Test-drive your dream condo

Red home for sale sign on lawn

With condo prices down -- way down in many places -- you can now afford an oceanfront or golf course condo that was out of your price range just a few years ago.

But that doesn't mean you should rush out and buy it today.

We think it's smarter to test-drive the condominium of your dreams by renting a unit similar to one you'd like to buy in your favorite building or development.

The median condo price fell to $176,100 last year, down 16.1% from 2008, according to the National Association of Realtors.

Although the economy is improving, economists predict at least 2 million new foreclosures will be added to the already substantial list of bank-owned properties this year.

That's expected to push home prices even lower in 2010, with property values bumping along the bottom for several years after that.

You'll probably pay less -- or at least no more -- by pushing your purchase off another year.

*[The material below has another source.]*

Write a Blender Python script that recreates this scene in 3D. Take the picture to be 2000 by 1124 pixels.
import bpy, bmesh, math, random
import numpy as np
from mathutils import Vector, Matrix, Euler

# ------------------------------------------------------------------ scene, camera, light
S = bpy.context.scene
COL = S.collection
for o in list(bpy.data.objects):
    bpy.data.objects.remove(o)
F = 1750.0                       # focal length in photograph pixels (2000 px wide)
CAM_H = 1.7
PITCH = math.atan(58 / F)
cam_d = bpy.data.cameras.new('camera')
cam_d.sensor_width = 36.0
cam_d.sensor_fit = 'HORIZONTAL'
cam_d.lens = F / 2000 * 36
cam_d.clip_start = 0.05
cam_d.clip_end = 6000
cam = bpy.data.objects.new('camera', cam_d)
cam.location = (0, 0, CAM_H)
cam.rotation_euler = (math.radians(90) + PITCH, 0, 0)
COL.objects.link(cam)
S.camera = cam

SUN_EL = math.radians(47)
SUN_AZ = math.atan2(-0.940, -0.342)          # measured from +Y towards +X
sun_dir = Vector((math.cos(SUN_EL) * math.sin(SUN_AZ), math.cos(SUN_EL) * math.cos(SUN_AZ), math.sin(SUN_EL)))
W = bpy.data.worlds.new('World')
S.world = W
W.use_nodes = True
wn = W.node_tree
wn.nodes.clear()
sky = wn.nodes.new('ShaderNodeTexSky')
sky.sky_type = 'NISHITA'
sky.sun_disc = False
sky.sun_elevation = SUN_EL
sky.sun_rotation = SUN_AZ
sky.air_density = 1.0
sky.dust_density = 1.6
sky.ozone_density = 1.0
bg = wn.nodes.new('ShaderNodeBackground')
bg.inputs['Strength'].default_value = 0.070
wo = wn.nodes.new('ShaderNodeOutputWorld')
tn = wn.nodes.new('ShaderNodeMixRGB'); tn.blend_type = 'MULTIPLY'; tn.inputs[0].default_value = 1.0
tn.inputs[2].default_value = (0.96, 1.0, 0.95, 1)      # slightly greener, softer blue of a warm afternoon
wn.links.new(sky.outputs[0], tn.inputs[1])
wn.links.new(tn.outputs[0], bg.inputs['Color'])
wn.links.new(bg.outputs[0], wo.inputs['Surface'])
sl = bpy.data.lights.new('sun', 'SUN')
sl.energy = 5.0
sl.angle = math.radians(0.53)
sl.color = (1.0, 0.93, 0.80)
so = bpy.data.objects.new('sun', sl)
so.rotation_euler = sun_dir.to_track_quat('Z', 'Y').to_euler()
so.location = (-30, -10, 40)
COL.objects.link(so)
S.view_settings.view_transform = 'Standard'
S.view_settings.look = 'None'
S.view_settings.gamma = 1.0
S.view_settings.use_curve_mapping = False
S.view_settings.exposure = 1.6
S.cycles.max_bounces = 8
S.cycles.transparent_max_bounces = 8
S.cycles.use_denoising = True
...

You'll also find rentals -- often foreclosures or units that investors haven't been able to flip -- are abundant and affordable in most places.

Checking out the place before buying wasn't an option during the condo craze of the early 2000s, when developments were being sold out before construction began and investors were bidding up prices.

But now you can discover whether the development delivers the lifestyle you're expecting before risking hundreds of thousands of dollars on a unit.

Renting also allows you to avoid all of the nasty surprises that can turn any condo into a nightmare.

Go ahead. Sign a one-year lease and:

Watch how the property is managed. Observe how quickly and effectively the management company or homeowners association deals with neighborhood issues such as fallen trees or excessive noise, and chat up the neighbors to see what their experiences have been. Watch for signs of deferred or inadequate maintenance such as peeling paint or weed-filled gardens. That could be a sign that too many owners are not paying their condo fees.

Analyze the condo association's finances. Check out how many property owners are late with their fees and the size of the reserve fund. As a rule of thumb, no more than 10% of owners should be late, and the association should have the equivalent of 25% of its annual gross income in reserve for major maintenance or emergency repairs.

Attend homeowners' association meetings. They can provide valuable information about potential problems such as aging roofs, heating or air-conditioning units. That's the kind of work that can lead to big special assessments over the next several years -- especially if the reserve fund is tapped out.

Find out how many units are rented. Any more than 10% is a concern. Investors are more likely to stiff the condo association and allow their units to fall into foreclosure. Since banks tend to be wary of condominium communities with lots of renters, it could also be more difficult to obtain a mortgage.

Watch sales trends. Are units sitting vacant for a long time before they sell? Are prices stabilizing or going down? Are there foreclosure notices on several doors and short sales, or do traditional sales dominate? As a renter in the thick of things, you will be in a unique position to observe local trends.

Crunch the numbers. Even if everything checks out, you may decide it still makes more financial sense to rent than to buy. The value of your dream condo might still be falling a year from now or the cost of renting may be lower than home ownership.

Our "Rent or Buy" calculator can help you make that call.

Either way, you'll be well-prepared to make the call on whether to buy, renew your lease or find a new dream home.